Geometrically, the right-hand side is the slope of the secant line through (a,f(a)) and (b,f(b)). The theorem asserts that as the secant line “slides” into the graph, there is a tangent line somewhere in the interior whose slope equals that secant slope. Importantly, the theorem is an existence claim, not a uniqueness claim—multiple interior points x̂ can satisfy the condition. A constant function illustrates this: its secant slope is 0, and every interior point has derivative 0, so many x̂ work.

The proof strategy uses a previously established Rolle’s theorem as a reduction step. First, handle the special case where f(a)=f(b). Then the average slope becomes 0, and Rolle’s theorem directly produces an x̂ in (a,b) with f′(x̂)=0, which already matches the mean slope.

For the general case f(a)≠f(b), the argument “shifts” the problem into the Rolle’s theorem setup by subtracting the secant line from the function.

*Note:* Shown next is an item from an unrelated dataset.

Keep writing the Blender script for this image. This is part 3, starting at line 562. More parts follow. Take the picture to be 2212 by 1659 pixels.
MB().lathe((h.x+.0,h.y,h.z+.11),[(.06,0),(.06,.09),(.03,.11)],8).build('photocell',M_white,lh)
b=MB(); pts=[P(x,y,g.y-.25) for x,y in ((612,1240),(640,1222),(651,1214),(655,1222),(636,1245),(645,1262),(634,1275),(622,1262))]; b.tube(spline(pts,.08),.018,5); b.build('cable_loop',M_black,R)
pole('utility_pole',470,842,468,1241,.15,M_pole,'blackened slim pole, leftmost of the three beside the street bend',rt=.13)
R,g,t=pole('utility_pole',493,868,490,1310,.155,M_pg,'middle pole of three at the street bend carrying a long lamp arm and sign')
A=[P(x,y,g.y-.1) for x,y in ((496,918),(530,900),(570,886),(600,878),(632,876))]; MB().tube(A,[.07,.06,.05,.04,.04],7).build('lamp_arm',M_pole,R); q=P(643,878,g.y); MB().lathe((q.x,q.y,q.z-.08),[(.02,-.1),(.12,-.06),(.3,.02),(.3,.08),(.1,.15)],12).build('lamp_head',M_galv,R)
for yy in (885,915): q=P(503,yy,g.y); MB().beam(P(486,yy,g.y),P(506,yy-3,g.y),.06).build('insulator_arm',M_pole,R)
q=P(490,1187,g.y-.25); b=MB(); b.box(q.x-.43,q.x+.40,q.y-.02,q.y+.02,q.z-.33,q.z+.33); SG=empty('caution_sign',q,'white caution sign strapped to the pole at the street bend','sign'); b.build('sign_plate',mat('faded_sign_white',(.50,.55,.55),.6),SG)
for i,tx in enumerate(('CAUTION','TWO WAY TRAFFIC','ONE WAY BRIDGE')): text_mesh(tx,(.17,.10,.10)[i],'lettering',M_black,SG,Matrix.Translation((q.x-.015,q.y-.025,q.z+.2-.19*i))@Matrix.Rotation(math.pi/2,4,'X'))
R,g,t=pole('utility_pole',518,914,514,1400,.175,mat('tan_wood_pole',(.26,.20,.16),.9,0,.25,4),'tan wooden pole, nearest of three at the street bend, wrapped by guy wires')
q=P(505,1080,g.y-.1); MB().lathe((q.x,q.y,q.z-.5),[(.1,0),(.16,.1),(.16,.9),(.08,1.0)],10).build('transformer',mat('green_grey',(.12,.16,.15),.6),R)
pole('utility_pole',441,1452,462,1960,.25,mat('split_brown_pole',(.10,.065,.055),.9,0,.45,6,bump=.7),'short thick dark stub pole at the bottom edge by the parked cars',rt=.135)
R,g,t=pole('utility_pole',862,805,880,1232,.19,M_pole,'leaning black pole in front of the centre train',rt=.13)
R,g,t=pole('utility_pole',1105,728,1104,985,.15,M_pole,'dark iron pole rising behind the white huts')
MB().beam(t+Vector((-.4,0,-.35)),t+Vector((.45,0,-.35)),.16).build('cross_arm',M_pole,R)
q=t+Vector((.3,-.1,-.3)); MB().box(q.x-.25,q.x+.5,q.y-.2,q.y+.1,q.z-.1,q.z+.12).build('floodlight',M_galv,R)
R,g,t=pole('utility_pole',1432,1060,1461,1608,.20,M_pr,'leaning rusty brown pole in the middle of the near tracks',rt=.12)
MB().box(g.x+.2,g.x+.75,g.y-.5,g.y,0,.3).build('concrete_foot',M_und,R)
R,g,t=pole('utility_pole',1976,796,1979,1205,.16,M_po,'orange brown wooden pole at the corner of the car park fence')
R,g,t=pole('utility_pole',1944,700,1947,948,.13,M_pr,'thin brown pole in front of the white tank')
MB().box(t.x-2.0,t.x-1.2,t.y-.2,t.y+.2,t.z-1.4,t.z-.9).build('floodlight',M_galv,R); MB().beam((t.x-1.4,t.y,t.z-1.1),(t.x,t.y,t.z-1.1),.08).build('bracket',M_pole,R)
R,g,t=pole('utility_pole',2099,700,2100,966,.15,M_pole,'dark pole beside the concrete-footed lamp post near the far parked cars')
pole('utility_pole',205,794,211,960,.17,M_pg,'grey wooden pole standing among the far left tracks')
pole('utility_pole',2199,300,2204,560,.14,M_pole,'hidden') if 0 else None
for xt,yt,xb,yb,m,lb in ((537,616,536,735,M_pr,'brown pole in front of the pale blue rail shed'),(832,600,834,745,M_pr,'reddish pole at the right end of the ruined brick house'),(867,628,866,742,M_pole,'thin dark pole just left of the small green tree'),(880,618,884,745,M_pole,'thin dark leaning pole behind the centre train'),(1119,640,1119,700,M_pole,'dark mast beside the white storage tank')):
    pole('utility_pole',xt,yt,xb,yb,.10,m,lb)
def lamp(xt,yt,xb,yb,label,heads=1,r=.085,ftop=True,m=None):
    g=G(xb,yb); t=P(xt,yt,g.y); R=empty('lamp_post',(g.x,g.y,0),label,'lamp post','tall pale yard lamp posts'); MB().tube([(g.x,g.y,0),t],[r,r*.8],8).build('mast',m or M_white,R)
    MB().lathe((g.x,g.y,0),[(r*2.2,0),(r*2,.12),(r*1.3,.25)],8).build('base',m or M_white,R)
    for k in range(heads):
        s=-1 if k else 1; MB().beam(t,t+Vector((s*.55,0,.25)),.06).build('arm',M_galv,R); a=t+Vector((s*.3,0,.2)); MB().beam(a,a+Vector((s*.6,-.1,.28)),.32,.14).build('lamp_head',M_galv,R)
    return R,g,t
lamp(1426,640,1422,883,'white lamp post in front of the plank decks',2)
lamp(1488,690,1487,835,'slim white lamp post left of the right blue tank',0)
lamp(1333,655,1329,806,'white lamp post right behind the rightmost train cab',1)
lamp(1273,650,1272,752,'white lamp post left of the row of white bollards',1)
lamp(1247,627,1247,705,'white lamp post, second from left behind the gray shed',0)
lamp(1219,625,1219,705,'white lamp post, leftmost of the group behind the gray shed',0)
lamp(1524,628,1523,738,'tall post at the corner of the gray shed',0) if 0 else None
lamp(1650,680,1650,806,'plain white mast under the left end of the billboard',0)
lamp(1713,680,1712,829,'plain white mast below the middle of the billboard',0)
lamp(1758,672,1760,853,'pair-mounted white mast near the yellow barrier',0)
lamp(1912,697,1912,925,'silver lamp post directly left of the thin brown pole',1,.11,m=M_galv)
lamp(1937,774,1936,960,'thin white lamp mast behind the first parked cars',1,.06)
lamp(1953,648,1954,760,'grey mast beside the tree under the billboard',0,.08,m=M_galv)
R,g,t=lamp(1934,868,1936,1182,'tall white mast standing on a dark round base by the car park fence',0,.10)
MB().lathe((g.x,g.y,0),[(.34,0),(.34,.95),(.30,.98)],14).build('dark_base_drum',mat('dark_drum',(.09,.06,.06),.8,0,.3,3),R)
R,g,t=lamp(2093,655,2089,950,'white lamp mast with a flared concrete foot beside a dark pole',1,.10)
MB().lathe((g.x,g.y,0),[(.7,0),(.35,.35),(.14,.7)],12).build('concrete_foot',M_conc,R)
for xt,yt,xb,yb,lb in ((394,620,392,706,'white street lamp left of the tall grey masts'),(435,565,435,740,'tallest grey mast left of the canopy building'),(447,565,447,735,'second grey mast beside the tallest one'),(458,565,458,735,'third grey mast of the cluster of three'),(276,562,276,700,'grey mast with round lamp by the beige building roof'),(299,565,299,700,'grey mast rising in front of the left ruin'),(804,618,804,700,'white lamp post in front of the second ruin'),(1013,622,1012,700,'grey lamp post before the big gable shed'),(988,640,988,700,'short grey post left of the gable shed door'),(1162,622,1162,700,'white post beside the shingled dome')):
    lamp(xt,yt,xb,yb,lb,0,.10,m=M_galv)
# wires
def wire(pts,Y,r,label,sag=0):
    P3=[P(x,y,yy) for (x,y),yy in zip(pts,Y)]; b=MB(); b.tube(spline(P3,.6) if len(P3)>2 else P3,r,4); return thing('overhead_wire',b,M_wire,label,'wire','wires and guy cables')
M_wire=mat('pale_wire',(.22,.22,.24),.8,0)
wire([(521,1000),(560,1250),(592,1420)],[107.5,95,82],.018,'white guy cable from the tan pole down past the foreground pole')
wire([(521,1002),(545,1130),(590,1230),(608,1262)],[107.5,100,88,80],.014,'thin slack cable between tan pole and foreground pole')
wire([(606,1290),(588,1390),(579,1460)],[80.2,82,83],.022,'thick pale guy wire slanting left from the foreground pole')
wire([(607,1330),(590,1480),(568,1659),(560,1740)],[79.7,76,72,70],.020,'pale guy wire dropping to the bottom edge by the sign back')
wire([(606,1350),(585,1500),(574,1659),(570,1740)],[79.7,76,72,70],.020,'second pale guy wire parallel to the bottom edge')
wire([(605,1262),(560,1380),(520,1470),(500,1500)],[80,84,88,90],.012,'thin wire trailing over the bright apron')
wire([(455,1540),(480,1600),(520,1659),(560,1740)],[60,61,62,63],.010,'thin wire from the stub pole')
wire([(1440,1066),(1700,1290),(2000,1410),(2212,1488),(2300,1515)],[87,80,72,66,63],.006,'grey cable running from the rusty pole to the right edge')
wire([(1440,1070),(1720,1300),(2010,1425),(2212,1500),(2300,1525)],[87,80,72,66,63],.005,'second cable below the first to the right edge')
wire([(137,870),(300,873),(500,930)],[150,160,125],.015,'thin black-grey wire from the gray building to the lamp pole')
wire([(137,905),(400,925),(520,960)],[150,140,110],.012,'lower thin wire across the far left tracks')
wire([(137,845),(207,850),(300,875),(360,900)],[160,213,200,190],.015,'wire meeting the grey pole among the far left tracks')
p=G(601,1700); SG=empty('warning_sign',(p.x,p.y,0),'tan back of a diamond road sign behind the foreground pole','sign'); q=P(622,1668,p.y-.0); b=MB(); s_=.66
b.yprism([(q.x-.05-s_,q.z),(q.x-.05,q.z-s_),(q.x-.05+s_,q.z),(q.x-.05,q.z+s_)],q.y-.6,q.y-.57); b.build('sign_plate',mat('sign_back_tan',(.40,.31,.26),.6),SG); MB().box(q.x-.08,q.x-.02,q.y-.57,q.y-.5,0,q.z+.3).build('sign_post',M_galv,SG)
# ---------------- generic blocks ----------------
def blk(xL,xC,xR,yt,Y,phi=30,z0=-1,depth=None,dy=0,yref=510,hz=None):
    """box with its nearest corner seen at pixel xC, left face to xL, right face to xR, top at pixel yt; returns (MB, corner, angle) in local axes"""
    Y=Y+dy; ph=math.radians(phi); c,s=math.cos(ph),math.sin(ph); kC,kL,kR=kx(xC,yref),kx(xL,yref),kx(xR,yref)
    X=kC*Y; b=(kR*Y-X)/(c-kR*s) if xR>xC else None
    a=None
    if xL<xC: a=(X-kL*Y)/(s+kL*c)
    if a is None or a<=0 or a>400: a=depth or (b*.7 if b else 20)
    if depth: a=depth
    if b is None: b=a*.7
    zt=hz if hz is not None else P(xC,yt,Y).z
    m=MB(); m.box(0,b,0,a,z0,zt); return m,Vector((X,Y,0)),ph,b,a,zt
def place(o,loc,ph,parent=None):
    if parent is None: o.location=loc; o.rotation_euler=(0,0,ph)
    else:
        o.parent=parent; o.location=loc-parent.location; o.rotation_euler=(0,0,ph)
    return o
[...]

Define a new function G by

G(x) = f(x) − [ (f(b) − f(a)) / (b − a) ]·(x − a) − f(a).

This construction forces G(a)=0 and G(b)=0, so the endpoints of G match—exactly the condition needed to apply Rolle’s theorem. Since G is built from differentiable pieces (a difference of differentiable functions), it remains differentiable on (a,b). Rolle’s theorem then yields an x̂ in (a,b) where G′(x̂)=0. Differentiating G shows

G′(x) = f′(x) − (f(b) − f(a)) / (b − a),

so G′(x̂)=0 rearranges to the mean value theorem identity f′(x̂) = (f(b) − f(a)) / (b − a).

A key payoff comes immediately: monotonicity criteria based on the sign of the derivative. If f′(x) is positive everywhere on an interval, then for any two points x1<x2, applying the mean value theorem on [x1,x2] gives a point x̂ where f′(x̂) equals the average rate of change. Because both f′(x̂)>0 and x2−x1>0, the average rate of change is positive, forcing f(x2)>f(x1). Since x1 and x2 were arbitrary, f is strictly monotonically increasing. The same logic yields strictly decreasing behavior when f′(x)<0 everywhere, and if the derivative is only nonnegative or nonpositive, the conclusion weakens to monotone (not necessarily strict) increase or decrease.